India’s nominal GDP is projected to grow from USD 3.5 trillion in 2023 to USD 22.8 trillion by 2047, with an annual growth rate of 7.5 per cent. The services sector is expected to dominate, increasing its contribution to GDP from 54.2 per cent in 2023 to 60 per cent by 2047.

Manufacturing is set to witness modest growth, accounting for 18 per cent of GDP, while agriculture’s share is projected to decline significantly to 10 per cent. These changes reflect India’s ongoing transition from an agriculture-based economy to one driven by services and manufacturing.

Employment trends also highlight this shift. The services sector is expected to employ 52.3 per cent of the workforce by 2047, compared to just 24.3 per cent in 2000.

In contrast, agriculture’s share of employment is anticipated to drop sharply from 59.4 per cent to 22 per cent.
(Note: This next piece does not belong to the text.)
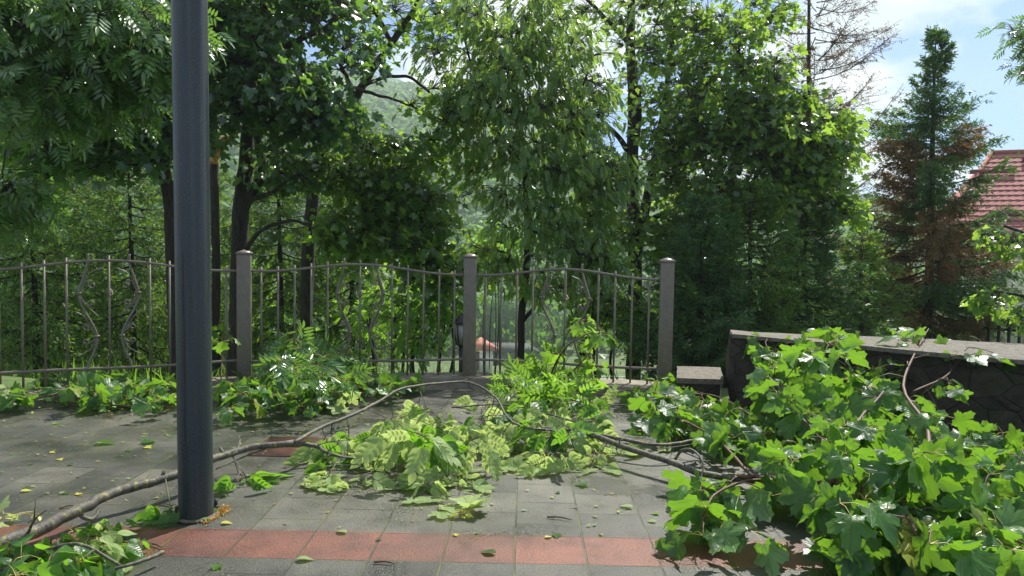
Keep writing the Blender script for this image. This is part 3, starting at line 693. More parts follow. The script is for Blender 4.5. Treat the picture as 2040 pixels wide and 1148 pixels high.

Manufacturing employment is projected to rise from 10.9 per cent in 2023 to 15 per cent in 2047, showcasing opportunities for businesses in industrial growth and technology-driven production.

MSMEs, which currently contribute 30 per cent to GDP and 45 per cent to exports, hold immense potential for growth through formalization, technology adoption, and productivity enhancement.

The government’s emphasis on formalizing the sector creates opportunities in areas like financial services, skill development, and tech integration.

Foreign Direct Investment (FDI) will play a crucial role in India’s economic transformation. With the government focusing on gross fixed capital investment, the continuation of business-friendly policies and incentives is expected to attract foreign investors.